Second, it precluded any real investigation of the IDF’s capabilities: Having adopted Ashkenazi as its white knight, the media could hardly risk undermining his image by seriously examining his job performance. Hence, for instance, we were assured that he had “rehabilitated” the army after the Second Lebanon War, without any real evidence: Its 2009 success against Hamas in Gaza says nothing about its ability to defeat Hezbollah, a far tougher foe.
Third, the media’s bias condemned Israel to years of an incredibly dangerous situation – one in which its two top defense officials were barely on speaking terms – by depriving Barak of the usual democratic remedy: He couldn’t simply fire Ashkenazi and appoint a new chief of staff, because the media would have crucified him. In other democracies, firing insubordinate officers is standard practice: See, for instance, US President Barack Obama’s dismissal of Gen. Stanley McChrystal in 2010. But by portraying Ashkenazi as a saint rather than the insubordinate officer he was, the media made his dismissal politically untenable, even if it were legally possible (an open question, given the Supreme Court’s 1996 ruling that “apolitical” civil servants can’t be fired without good reason: Who knows whether the court, absent Lindenstrauss’ findings, would have deemed the dysfunctional Barak-Ashkenazi relationship sufficient reason?).

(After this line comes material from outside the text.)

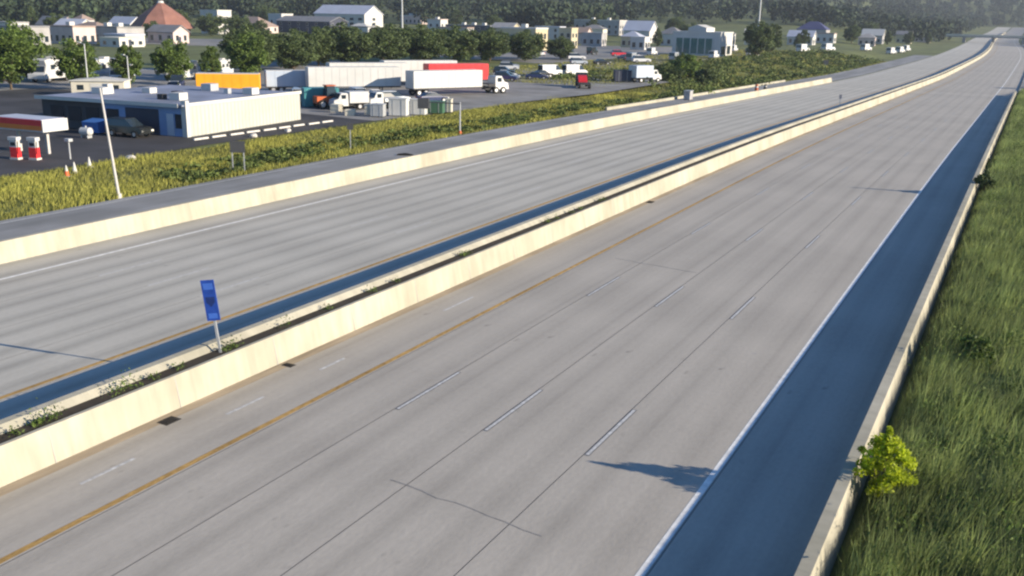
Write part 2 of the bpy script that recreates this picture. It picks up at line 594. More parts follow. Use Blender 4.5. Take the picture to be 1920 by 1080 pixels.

And finally, it raises a deeply disturbing question: What else are we not being informed of due to the media’s ideological bias?
In an unwittingly revealing op-ed last week, Haaretz columnist Ari Shavit wrote that Ashkenazi considered his insubordination legitimate because he was “subordinate to four elected officials that the public considered illegitimate – prime ministers Ehud Olmert and Benjamin Netanyahu, and defense ministers Amir Peretz and Barak.” I have no idea whether Ashkenazi actually thought this. But Shavit clearly does, and so do many of his colleagues.
Yet with regard to Netanyahu (unlike Olmert and Peretz, who indeed hemorrhaged public support after the Second Lebanon War), this assertion is simply untenable. Not only was he elected prime minister in the legally prescribed manner (by assembling a coalition), but almost every poll taken over the last three years has shown that he will also likely form the next government, and that the public continues to deem him better qualified to run the country than any of his rivals. So on what grounds does Shavit conclude that the public considers Netanyahu “illegitimate”?
There’s only one possible answer: What Shavit means is that the media considers Netanyahu illegitimate. It dislikes his positions and doesn’t want him as premier. And therefore, all’s fair in the effort to undermine his government – even undermining Israel’s security by idolizing an insubordinate officer consumed with petty politics, and thereby precluding his dismissal.
As long as this remains true, the public has no hope of getting honest information from the media about any government action, any more than it did on the Barak-Ashkenazi feud. That’s a devastating indictment of Israel’s media – and far more dangerous to the country’s long-term health than any spat at the top of the defense establishment.
The writer is a journalist and commentator.